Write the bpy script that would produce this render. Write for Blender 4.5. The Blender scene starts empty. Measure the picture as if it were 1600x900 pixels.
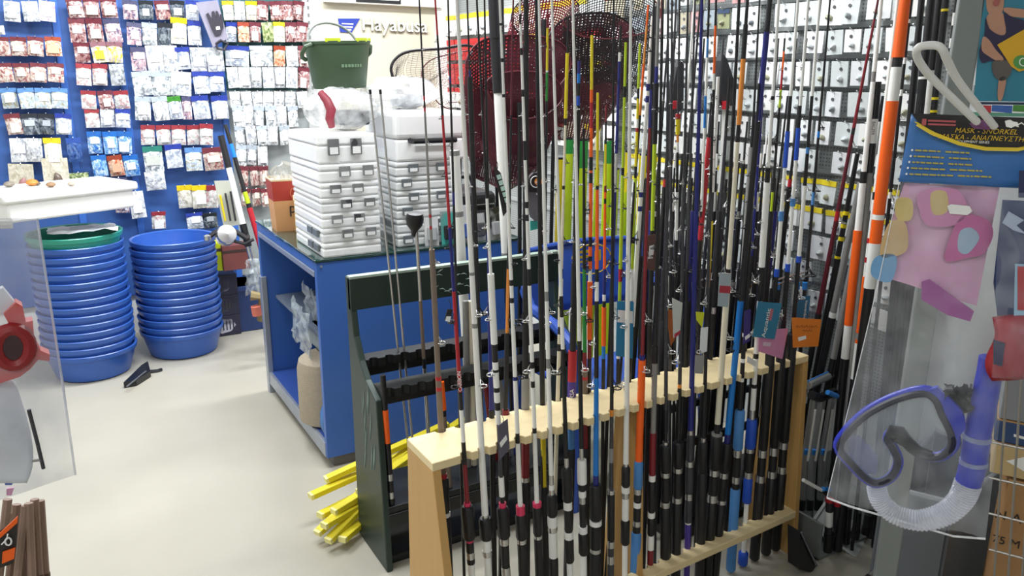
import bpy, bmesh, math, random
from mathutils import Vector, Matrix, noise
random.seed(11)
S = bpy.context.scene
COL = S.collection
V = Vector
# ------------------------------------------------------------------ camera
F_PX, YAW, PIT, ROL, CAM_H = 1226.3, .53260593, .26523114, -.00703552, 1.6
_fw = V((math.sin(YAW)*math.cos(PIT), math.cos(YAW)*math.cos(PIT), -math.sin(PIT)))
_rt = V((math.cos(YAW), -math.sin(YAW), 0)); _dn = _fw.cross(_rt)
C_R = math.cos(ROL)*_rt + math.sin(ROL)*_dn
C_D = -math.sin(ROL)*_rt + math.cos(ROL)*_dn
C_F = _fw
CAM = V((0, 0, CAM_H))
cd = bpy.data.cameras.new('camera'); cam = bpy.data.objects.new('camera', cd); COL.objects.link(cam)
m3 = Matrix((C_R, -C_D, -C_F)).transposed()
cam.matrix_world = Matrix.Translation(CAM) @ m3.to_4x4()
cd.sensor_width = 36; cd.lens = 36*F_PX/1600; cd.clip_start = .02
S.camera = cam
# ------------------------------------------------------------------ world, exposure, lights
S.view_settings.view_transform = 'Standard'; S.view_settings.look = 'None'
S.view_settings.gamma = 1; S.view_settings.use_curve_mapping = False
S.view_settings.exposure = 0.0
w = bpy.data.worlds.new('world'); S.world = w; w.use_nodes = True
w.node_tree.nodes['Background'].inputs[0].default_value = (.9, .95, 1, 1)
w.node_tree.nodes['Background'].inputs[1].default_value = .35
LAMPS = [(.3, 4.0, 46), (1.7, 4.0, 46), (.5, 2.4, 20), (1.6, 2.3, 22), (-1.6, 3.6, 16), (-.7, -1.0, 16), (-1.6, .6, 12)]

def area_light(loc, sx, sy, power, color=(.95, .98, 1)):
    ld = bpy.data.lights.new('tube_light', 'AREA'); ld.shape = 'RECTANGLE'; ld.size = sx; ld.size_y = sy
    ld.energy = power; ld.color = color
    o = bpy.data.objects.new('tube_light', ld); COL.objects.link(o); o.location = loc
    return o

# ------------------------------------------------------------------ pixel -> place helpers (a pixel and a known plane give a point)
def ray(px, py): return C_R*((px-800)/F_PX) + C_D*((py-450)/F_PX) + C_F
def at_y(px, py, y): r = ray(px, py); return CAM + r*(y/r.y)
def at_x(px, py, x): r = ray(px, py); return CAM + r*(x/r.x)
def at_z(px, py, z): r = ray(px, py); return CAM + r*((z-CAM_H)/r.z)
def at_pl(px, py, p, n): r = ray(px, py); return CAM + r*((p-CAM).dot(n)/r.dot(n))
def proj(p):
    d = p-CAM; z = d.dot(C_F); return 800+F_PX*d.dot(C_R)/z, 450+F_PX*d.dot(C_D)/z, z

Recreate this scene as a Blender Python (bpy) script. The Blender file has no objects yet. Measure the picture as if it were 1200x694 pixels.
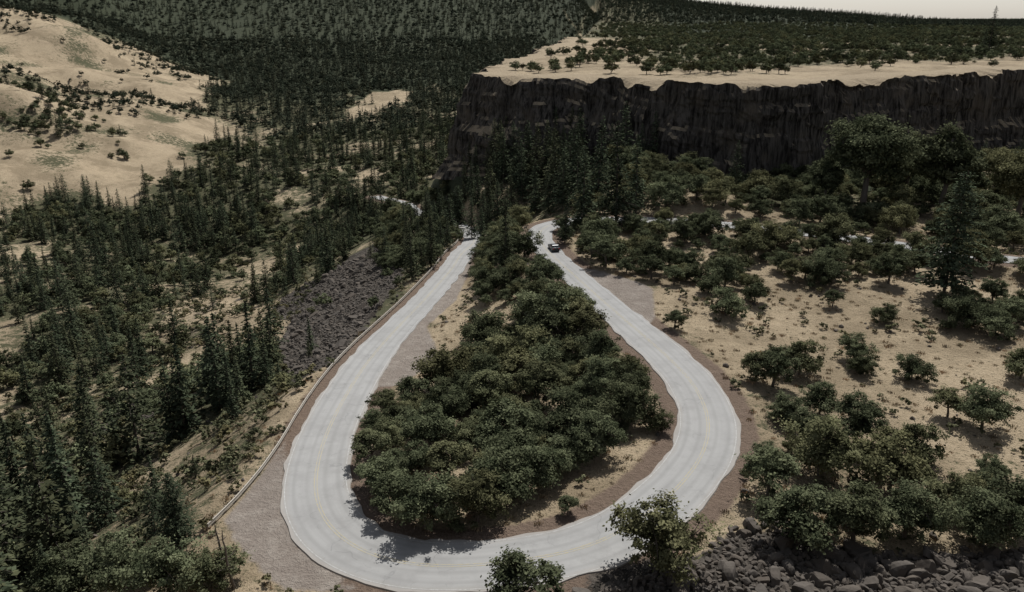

================

**EXERCISE DIRECTIONS**
Repeat the material above in full and unchanged, minus its images.

**SOLUTION TO THE PROBLEM**
Write the bpy script that would produce this render. Write for Blender 4.5. The Blender scene starts empty. Measure the picture as if it were 1600x900 pixels.
import bpy, bmesh, math, random
from mathutils import Vector, Matrix, noise
random.seed(11)
S = bpy.context.scene
COL = S.collection
V = Vector
# ------------------------------------------------------------------ camera
F_PX, YAW, PIT, ROL, CAM_H = 1226.3, .53260593, .26523114, -.00703552, 1.6
_fw = V((math.sin(YAW)*math.cos(PIT), math.cos(YAW)*math.cos(PIT), -math.sin(PIT)))
_rt = V((math.cos(YAW), -math.sin(YAW), 0)); _dn = _fw.cross(_rt)
C_R = math.cos(ROL)*_rt + math.sin(ROL)*_dn
C_D = -math.sin(ROL)*_rt + math.cos(ROL)*_dn
C_F = _fw
CAM = V((0, 0, CAM_H))
cd = bpy.data.cameras.new('camera'); cam = bpy.data.objects.new('camera', cd); COL.objects.link(cam)
m3 = Matrix((C_R, -C_D, -C_F)).transposed()
cam.matrix_world = Matrix.Translation(CAM) @ m3.to_4x4()
cd.sensor_width = 36; cd.lens = 36*F_PX/1600; cd.clip_start = .02
S.camera = cam
# ------------------------------------------------------------------ world, exposure, lights
S.view_settings.view_transform = 'Standard'; S.view_settings.look = 'None'
S.view_settings.gamma = 1; S.view_settings.use_curve_mapping = False
S.view_settings.exposure = 0.0
w = bpy.data.worlds.new('world'); S.world = w; w.use_nodes = True
w.node_tree.nodes['Background'].inputs[0].default_value = (.9, .95, 1, 1)
w.node_tree.nodes['Background'].inputs[1].default_value = .35
LAMPS = [(.3, 4.0, 46), (1.7, 4.0, 46), (.5, 2.4, 20), (1.6, 2.3, 22), (-1.6, 3.6, 16), (-.7, -1.0, 16), (-1.6, .6, 12)]

def area_light(loc, sx, sy, power, color=(.95, .98, 1)):
    ld = bpy.data.lights.new('tube_light', 'AREA'); ld.shape = 'RECTANGLE'; ld.size = sx; ld.size_y = sy
    ld.energy = power; ld.color = color
    o = bpy.data.objects.new('tube_light', ld); COL.objects.link(o); o.location = loc
    return o

# ------------------------------------------------------------------ pixel -> place helpers (a pixel and a known plane give a point)
def ray(px, py): return C_R*((px-800)/F_PX) + C_D*((py-450)/F_PX) + C_F
def at_y(px, py, y): r = ray(px, py); return CAM + r*(y/r.y)
def at_x(px, py, x): r = ray(px, py); return CAM + r*(x/r.x)
def at_z(px, py, z): r = ray(px, py); return CAM + r*((z-CAM_H)/r.z)
def at_pl(px, py, p, n): r = ray(px, py); return CAM + r*((p-CAM).dot(n)/r.dot(n))
def proj(p):
    d = p-CAM; z = d.dot(C_F); return 800+F_PX*d.dot(C_R)/z, 450+F_PX*d.dot(C_D)/z, z

Recreate this scene as a Blender Python (bpy) script. The Blender file has no objects yet. Measure the picture as if it were 1200x694 pixels.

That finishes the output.